Dataset extract:
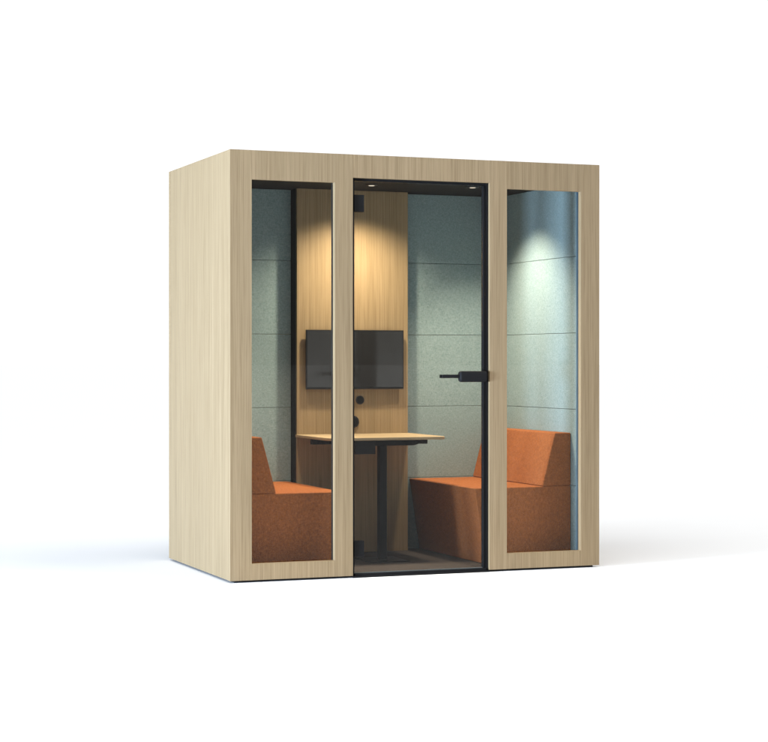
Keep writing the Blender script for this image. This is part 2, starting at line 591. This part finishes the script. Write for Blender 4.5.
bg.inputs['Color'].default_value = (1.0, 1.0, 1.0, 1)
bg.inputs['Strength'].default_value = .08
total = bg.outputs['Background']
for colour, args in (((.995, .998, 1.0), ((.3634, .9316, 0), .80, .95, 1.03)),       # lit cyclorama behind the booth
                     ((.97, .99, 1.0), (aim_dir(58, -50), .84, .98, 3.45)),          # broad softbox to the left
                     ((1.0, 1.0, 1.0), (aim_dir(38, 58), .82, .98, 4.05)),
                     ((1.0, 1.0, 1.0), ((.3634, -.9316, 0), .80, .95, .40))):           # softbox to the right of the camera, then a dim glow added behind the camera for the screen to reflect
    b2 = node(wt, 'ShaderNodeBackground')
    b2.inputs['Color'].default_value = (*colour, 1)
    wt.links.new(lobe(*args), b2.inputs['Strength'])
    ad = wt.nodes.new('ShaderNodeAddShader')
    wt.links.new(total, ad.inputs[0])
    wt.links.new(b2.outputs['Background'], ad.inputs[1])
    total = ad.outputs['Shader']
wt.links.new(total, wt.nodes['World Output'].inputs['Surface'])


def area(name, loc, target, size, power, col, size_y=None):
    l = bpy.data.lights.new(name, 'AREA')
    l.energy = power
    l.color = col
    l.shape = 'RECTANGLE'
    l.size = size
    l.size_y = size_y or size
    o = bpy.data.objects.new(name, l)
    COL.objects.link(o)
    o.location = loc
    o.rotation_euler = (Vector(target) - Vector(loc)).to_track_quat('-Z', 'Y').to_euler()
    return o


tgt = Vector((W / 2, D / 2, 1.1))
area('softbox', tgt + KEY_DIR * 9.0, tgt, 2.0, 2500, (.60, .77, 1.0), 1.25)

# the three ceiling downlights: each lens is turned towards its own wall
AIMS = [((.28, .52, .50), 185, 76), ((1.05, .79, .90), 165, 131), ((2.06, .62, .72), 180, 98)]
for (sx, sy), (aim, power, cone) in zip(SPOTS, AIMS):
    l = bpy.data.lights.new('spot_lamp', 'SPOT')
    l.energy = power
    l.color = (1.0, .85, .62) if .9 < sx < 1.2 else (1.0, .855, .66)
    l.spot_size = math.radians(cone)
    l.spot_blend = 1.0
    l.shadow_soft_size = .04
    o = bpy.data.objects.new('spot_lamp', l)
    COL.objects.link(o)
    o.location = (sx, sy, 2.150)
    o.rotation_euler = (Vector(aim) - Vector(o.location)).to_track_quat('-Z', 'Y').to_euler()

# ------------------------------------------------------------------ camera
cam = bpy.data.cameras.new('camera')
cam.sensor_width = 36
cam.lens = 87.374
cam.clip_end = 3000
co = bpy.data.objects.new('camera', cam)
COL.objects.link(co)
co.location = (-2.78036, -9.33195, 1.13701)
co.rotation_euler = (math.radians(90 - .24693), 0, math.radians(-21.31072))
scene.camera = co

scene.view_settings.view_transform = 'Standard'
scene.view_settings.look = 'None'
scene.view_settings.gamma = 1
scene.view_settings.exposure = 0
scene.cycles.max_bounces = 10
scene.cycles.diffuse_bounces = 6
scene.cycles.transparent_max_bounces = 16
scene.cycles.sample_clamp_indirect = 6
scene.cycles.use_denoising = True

Directions for this task: Do not include the images; transcribe the rest of the listing exactly.

Full output:
Keep writing the Blender script for this image. This is part 2, starting at line 591. This part finishes the script. Write for Blender 4.5.
bg.inputs['Color'].default_value = (1.0, 1.0, 1.0, 1)
bg.inputs['Strength'].default_value = .08
total = bg.outputs['Background']
for colour, args in (((.995, .998, 1.0), ((.3634, .9316, 0), .80, .95, 1.03)),       # lit cyclorama behind the booth
                     ((.97, .99, 1.0), (aim_dir(58, -50), .84, .98, 3.45)),          # broad softbox to the left
                     ((1.0, 1.0, 1.0), (aim_dir(38, 58), .82, .98, 4.05)),
                     ((1.0, 1.0, 1.0), ((.3634, -.9316, 0), .80, .95, .40))):           # softbox to the right of the camera, then a dim glow added behind the camera for the screen to reflect
    b2 = node(wt, 'ShaderNodeBackground')
    b2.inputs['Color'].default_value = (*colour, 1)
    wt.links.new(lobe(*args), b2.inputs['Strength'])
    ad = wt.nodes.new('ShaderNodeAddShader')
    wt.links.new(total, ad.inputs[0])
    wt.links.new(b2.outputs['Background'], ad.inputs[1])
    total = ad.outputs['Shader']
wt.links.new(total, wt.nodes['World Output'].inputs['Surface'])


def area(name, loc, target, size, power, col, size_y=None):
    l = bpy.data.lights.new(name, 'AREA')
    l.energy = power
    l.color = col
    l.shape = 'RECTANGLE'
    l.size = size
    l.size_y = size_y or size
    o = bpy.data.objects.new(name, l)
    COL.objects.link(o)
    o.location = loc
    o.rotation_euler = (Vector(target) - Vector(loc)).to_track_quat('-Z', 'Y').to_euler()
    return o


tgt = Vector((W / 2, D / 2, 1.1))
area('softbox', tgt + KEY_DIR * 9.0, tgt, 2.0, 2500, (.60, .77, 1.0), 1.25)

# the three ceiling downlights: each lens is turned towards its own wall
AIMS = [((.28, .52, .50), 185, 76), ((1.05, .79, .90), 165, 131), ((2.06, .62, .72), 180, 98)]
for (sx, sy), (aim, power, cone) in zip(SPOTS, AIMS):
    l = bpy.data.lights.new('spot_lamp', 'SPOT')
    l.energy = power
    l.color = (1.0, .85, .62) if .9 < sx < 1.2 else (1.0, .855, .66)
    l.spot_size = math.radians(cone)
    l.spot_blend = 1.0
    l.shadow_soft_size = .04
    o = bpy.data.objects.new('spot_lamp', l)
    COL.objects.link(o)
    o.location = (sx, sy, 2.150)
    o.rotation_euler = (Vector(aim) - Vector(o.location)).to_track_quat('-Z', 'Y').to_euler()

# ------------------------------------------------------------------ camera
cam = bpy.data.cameras.new('camera')
cam.sensor_width = 36
cam.lens = 87.374
cam.clip_end = 3000
co = bpy.data.objects.new('camera', cam)
COL.objects.link(co)
co.location = (-2.78036, -9.33195, 1.13701)
co.rotation_euler = (math.radians(90 - .24693), 0, math.radians(-21.31072))
scene.camera = co

scene.view_settings.view_transform = 'Standard'
scene.view_settings.look = 'None'
scene.view_settings.gamma = 1
scene.view_settings.exposure = 0
scene.cycles.max_bounces = 10
scene.cycles.diffuse_bounces = 6
scene.cycles.transparent_max_bounces = 16
scene.cycles.sample_clamp_indirect = 6
scene.cycles.use_denoising = True